Students Majoring in Religion at Amherst are expected to

  • Acquire a strong foundation in at least one religious tradition – Buddhism, Christianity, Judaism, Islam, or Hinduism -- and be able to recognize its diverse manifestations in history. Students will be able to engage in informed discussion of its textual past, historical development, and contemporary forms.
  • Gain exposure to at least one other religious tradition beyond their specialization, appreciate its doctrinal and historical complexity and utilize a comparative approach that deepens their understanding of both it and the tradition of specialization.  
  • Acquire sophistication in the historiographical, methodological, and theoretical challenges of studying particular religious traditions, and the category of “religion” in general.
  • Familiarize themselves with the various disciplinary approaches utilized in the study of religion (for example, philological, historical, literary, philosophical, and anthropological). Students will learn how to appreciate the strengths and weaknesses of different disciplinary lenses and methods, recognize and critique them in secondary scholarship, and employ them in their own research work.

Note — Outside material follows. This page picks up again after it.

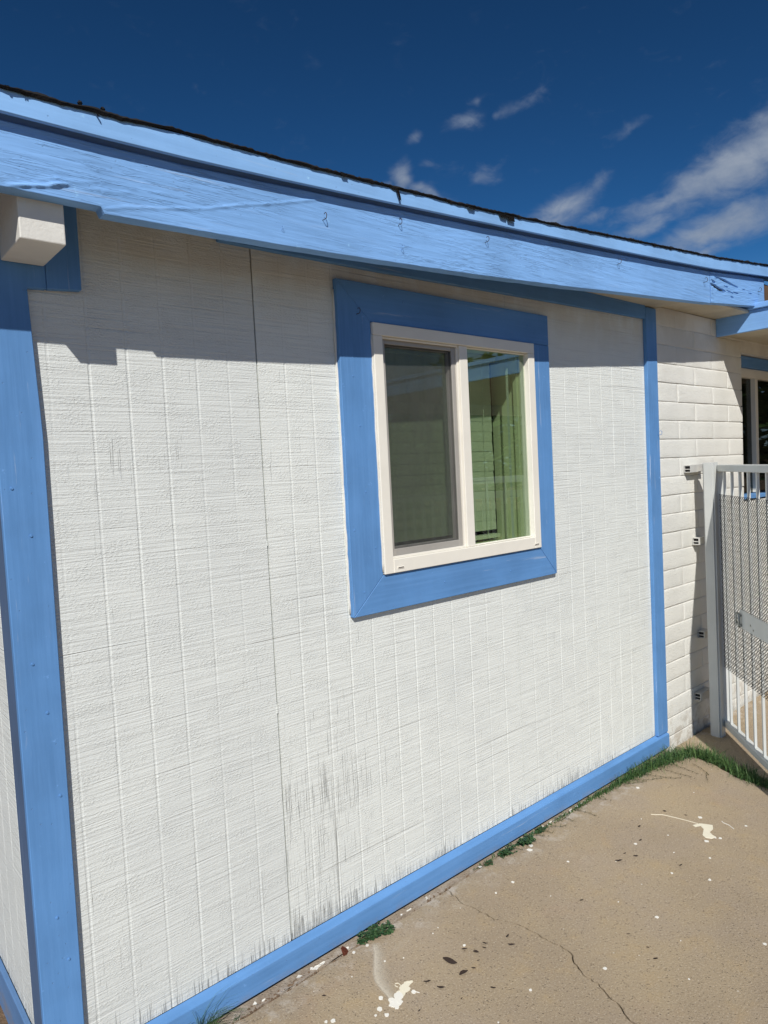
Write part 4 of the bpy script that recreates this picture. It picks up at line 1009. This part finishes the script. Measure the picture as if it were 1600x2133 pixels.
# ------------------------------------------------------------------ grass and weeds
class Blades:
    def __init__(s): s.v, s.f, s.t = [], [], []
    def blade(s, x, y, z, L, w, az_, lean, tone, curl=1.0):
        d = Vector((math.cos(az_), math.sin(az_), 0)); sd = Vector((-d.y, d.x, 0)); b = len(s.v); n = 4
        for i in range(n+1):
            t = i/n; ang = lean*(0.3+curl*t*t)
            p = Vector((x, y, z))+d*(L*t*math.sin(min(1.6, ang)))+Vector((0, 0, 1))*(L*t*math.cos(min(1.55, ang)))
            ww = w*(1-t**1.6)
            if i == n: s.v.append(tuple(p)); s.t.append(tone)
            else: s.v += [tuple(p-sd*ww), tuple(p+sd*ww)]; s.t += [tone]*2
        for i in range(n-1): a = b+2*i; s.f.append((a, a+1, a+3, a+2))
        a = b+2*(n-1); s.f.append((a, a+1, a+2))
    def build(s, name, mat, parent=None):
        o = pyd(name, s.v, s.f, mat, parent); at = o.data.attributes.new('tone', 'FLOAT', 'POINT'); at.data.foreach_set('value', s.t)
        return o
rr = random.Random(11); G = Blades()
GPATH = [(1.98, -.030, .004, .12), (2.12, -.030, .005, .22), (2.42, -.040, .006, .35), (2.62, -.040, .008, .5), (2.80, -.038, .010, .6), (2.95, -.045, .014, 1.0), (3.10, -.050, .020, 1.5), (3.30, -.065, .030, 2.0), (3.50, -.095, .040, 2.2), (3.62, -.135, .045, 2.2), (3.64, -.22, .040, 2.0), (3.60, -.32, .036, 2.0), (3.545, -.42, .034, 2.0), (3.50, -.53, .028, 1.8), (3.475, -.65, .022, 1.2)]
for a, b in zip(GPATH, GPATH[1:]):
    L = math.hypot(b[0]-a[0], b[1]-a[1]); n = int(L*1250*(a[3]+b[3])/2)
    for _ in range(n):
        t = rr.random(); w = a[2]+(b[2]-a[2])*t; dn = a[3]+(b[3]-a[3])*t
        clump = rr.random() < 0.7
        if clump: t = min(1, max(0, (round(t*L/.022)+rr.gauss(0, .16))*.022/L))
        x = a[0]+(b[0]-a[0])*t+rr.gauss(0, w*.62); y = min(-.024, a[1]+(b[1]-a[1])*t+rr.gauss(0, w*.55))
        ln = (0.016+0.050*min(1, dn/2)**1.3)*rr.uniform(.35, 1.45)*(0.65+0.7*(noise.noise(Vector((x*14, y*14, 3)))+.5))
        dry = rr.random() < 0.08
        G.blade(x, y, -0.004, ln, rr.uniform(.0011, .0021), rr.uniform(0, 6.28), rr.uniform(.15, 1.5), 2.2 if dry else rr.random()**1.4, rr.uniform(.6, 1.3))
for (x, y, L, a_) in [(3.50, -.33, .15, 2.2), (3.47, -.36, .13, 5.2), (3.55, -.20, .12, 1.0), (3.30, -.08, .11, 3.4), (3.12, -.06, .09, 2.6), (3.60, -.16, .14, .3), (3.44, -.50, .12, 4.6)]:
    G.blade(x, y, 0, L, .0013, a_, .55, 3.0, 1.0)
setp(G.build('grass', M['grass']), 'dark green grass growing in the joint at the wall corner and along the slab', 'grass', None, 'stuff')
# bermuda runners creeping over the concrete
Rn = Blades(); bm = bmesh.new()
for (x, y, a, L) in [(2.02, -.04, -.8, .06), (2.20, -.04, -1.1, .07), (2.34, -.04, -.6, .08), (2.46, -.05, -1.0, .09), (2.50, -.05, -.5, .10), (2.66, -.045, -.9, .12), (2.70, -.05, -.4, .13), (2.82, -.05, -1.2, .08), (3.12, -.08, -1.0, .17), (3.22, -.09, -1.3, .18), (3.35, -.10, -1.9, .20), (3.42, -.13, -1.5, .17), (3.5, -.2, -2.3, .16), (2.56, -.05, -1.4, .07), (3.05, -.07, -.8, .14), (3.45, -.3, -2.6, .12), (2.40, -.05, -.7, .07)]:
    p = Vector((x, y)); pts = []; n = int(L/.012)
    for i in range(n):
        pts.append((p.x, p.y, 0.004+0.006*abs(math.sin(i*.8)))); a += rr.gauss(0, .13); p += Vector((math.cos(a), math.sin(a)))*.012
        if i % 2 == 1:
            for sg in (1, -1):
                Rn.blade(p.x, p.y, 0.004, rr.uniform(.010, .022), .0012, a+sg*rr.uniform(.4, 1.1), rr.uniform(.9, 1.5), rr.random(), .6)
    if len(pts) > 2: add_tube(bm, pts, 0.0009, 4)
ru = Rn.build('grass_runners', M['runner']); setp(ru, 'thin grass runners creeping out over the concrete from the joint', 'grass', None, 'stuff')
bm_obj('runner_stems', bm, M['stem'], ru)
def weed(x, y, spread, n, size, label, seed, dirx=0.0):
    rr = random.Random(seed); root = setp(empty('weed', (x, y, -0.006)), label, 'weed', 'weeds in the gap at the foot of the wall')
    B = Blades(); bm = bmesh.new()
    for k in range(n):
        a = rr.uniform(-2.9, -0.1) if rr.random() < .6 else rr.uniform(0, 6.28); L = spread*rr.uniform(.4, 1.0); el_ = rr.uniform(.2, 1.1)
        pts = []
        for i in range(6):
            t = i/5; q = (math.cos(a)*L*t*math.cos(el_*(1-.5*t))+dirx*spread*t, max(-.9*spread, min(.012, math.sin(a)*L*t*math.cos(el_)*.6)), 0.004+L*t*math.sin(el_)*(1-.35*t)); pts.append(q)
        add_tube(bm, pts, 0.0007, 4)
        for i in range(1, 6):
            for m in range(3):
                q = pts[i]; t0 = rr.uniform(0, 6.28); c = Vector(q)+Vector((rr.gauss(0, .003), rr.gauss(0, .003), rr.gauss(0, .002)))
                s_ = size*rr.uniform(.6, 1.25); tl = rr.uniform(-.5, .8); u_ = Vector((math.cos(t0), math.sin(t0), tl)).normalized(); v_ = u_.cross(Vector((rr.uniform(-.4, .4), rr.uniform(-.4, .4), 1))).normalized()
                b = len(B.v); tone = rr.random()
                for (p_, q_) in ((-.1, 0), (.35, -.42), (.8, -.36), (1.05, 0), (.8, .36), (.35, .42)): B.v.append(tuple(c+u_*s_*p_+v_*s_*q_)); B.t.append(tone)
                B.f += [(b, b+1, b+2, b+3), (b, b+3, b+4, b+5)]
    B.build('leaves', M['weed'], root); bm_obj('stems', bm, M['stem'], root)
weed(1.435, -.046, .072, 34, .0100, 'dark green clover like weed between terracotta shard and cracked slab', 1)
weed(1.385, -.046, .030, 9, .008, 'small sprig of weed touching the terracotta shard', 2)
weed(1.478, -.072, .024, 5, .010, 'flat sprig with paired leaves lying on the concrete beside the clover like weed', 3, .6)
weed(2.290, -.046, .075, 34, .0105, 'bushy low weed with round leaves at the start of the grass strip', 4)
weed(2.150, -.044, .060, 24, .009, 'thin trailing weed in the gap left of the bushy round leaved weed', 5, .3)
weed(2.380, -.040, .045, 14, .008, 'thin weed patch where the grass strip begins, right of the bushy round leaved weed', 6, .4)
weed(2.060, -.040, .032, 10, .007, 'small straggling weed left of the thin trailing weed at the baseboard', 7, -.3)
def tuft(x, y, n, L, label, seed, name='grass_tuft'):
    rr = random.Random(seed); root = setp(empty(name, (x, y, -0.01)), label, 'grass tuft'); B = Blades()
    for _ in range(n): B.blade(rr.gauss(0, .010), rr.gauss(0, .006), 0, L*rr.uniform(.5, 1.1), .0010, rr.uniform(-3.1, 0.1), rr.uniform(.2, 1.1), rr.random(), rr.uniform(.8, 1.8))
    B.build('blades', M['grass'], root)
tuft(0.800, -.037, 80, .165, 'wispy green grass tuft leaning against the baseboard near the blue corner', 8)
tuft(0.905, -.045, 16, .04, 'short dry grass tuft in the gap right of the wispy tuft', 9)
tuft(2.035, -.036, 8, .045, 'single dark sprout standing against the middle of the baseboard', 10)

# litter at the foot of the side wall
bm = bmesh.new(); rr = random.Random(6)
for _ in range(260):
    x, y = rr.uniform(0.05, .385), rr.uniform(.1, 1.4); s_ = rr.uniform(.006, .022); t = rr.uniform(0, 6)
    q = [bm.verts.new((x+s_*math.cos(t+k*1.57)*(1 if k % 2 else .35), y+s_*math.sin(t+k*1.57)*(1 if k % 2 else .35), -0.066+rr.uniform(0, .012))) for k in range(4)]
    bm.faces.new(q)
setp(bm_obj('leaf_litter', bm, M['deadleaf']), 'brown leaf litter on the dirt beside the side wall', 'leaf litter', None, 'stuff')

# ------------------------------------------------------------------ yard behind the photographer, seen only in the glass
fd = Vector((0.757, 0.653)); FO = Vector((4.6, -7.4))
fence = setp(empty('yard_fence', (FO.x, FO.y, 0)), 'white picket railing across the yard, mirrored in the window', 'fence'); fence.matrix_world = Matrix.Translation((0, 0, 0))
fn = Vector((-fd.y, fd.x)); bm = bmesh.new()
obox(bm, FO, fd, fn, 0, 7.0, -.03, .03, 1.18, 1.28); bm_obj('rail', bm, M['railing'], fence)
bm = bmesh.new()
for k in range(50): obox(bm, FO, fd, fn, .05+k*.14, .10+k*.14, -.015, .015, -0.05, 1.18)
p_ = bm_obj('pickets', bm, M['railing'], fence); p_['kind'] = 'stuff'
rr = random.Random(2); B = Blades()
for k in range(21):
    cx, cy = (rr.uniform(6, 26), rr.uniform(-26, -12)) if k < 14 else (rr.uniform(13, 17), -11+(k-14)*1.9); h = rr.uniform(2.5, 5)  # last clumps added to block the pale horizon reflected in the side window
    for _ in range(1500):
        a, e = rr.uniform(0, 6.28), math.asin(rr.uniform(-.7, 1)); q = rr.random()**.4
        c = Vector((cx+math.cos(a)*math.cos(e)*2.2*q, cy+math.sin(a)*math.cos(e)*2.2*q, h*.55+math.sin(e)*h*.5*q)); t = rr.uniform(0, 6); s_ = rr.uniform(.14, .30)
        u_ = Vector((math.cos(t), math.sin(t), rr.uniform(-.6, .6))).normalized(); v_ = u_.cross(Vector((0.2, .1, 1))).normalized(); b = len(B.v)
        B.v += [tuple(c-u_*s_), tuple(c+v_*s_*.5), tuple(c+u_*s_), tuple(c-v_*s_*.5)]; B.t += [rr.random()]*4; B.f.append((b, b+1, b+2, b+3))
setp(B.build('trees', M['grass']), 'far green trees across the yard and added clumps that darken the window reflection', 'trees', None, 'stuff')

  • Analyze religion’s embeddedness in cultural, economic, political, and social life, and interpret the complex ways religious ideas and institutions both shape and are inflected by other social realities.
  • Carry out sustained research. Honors thesis students do this in year-long thesis projects, but other students often initiate original research work in independent study courses, and all majors develop advanced research skills and engage in original investigation in upper-level seminar courses.  
  • Cultivate a cosmopolitanism that comes with serious engagement with the commitments and practices of other individuals and cultures, and from critically examining one’s own presuppositions and interpretive lenses.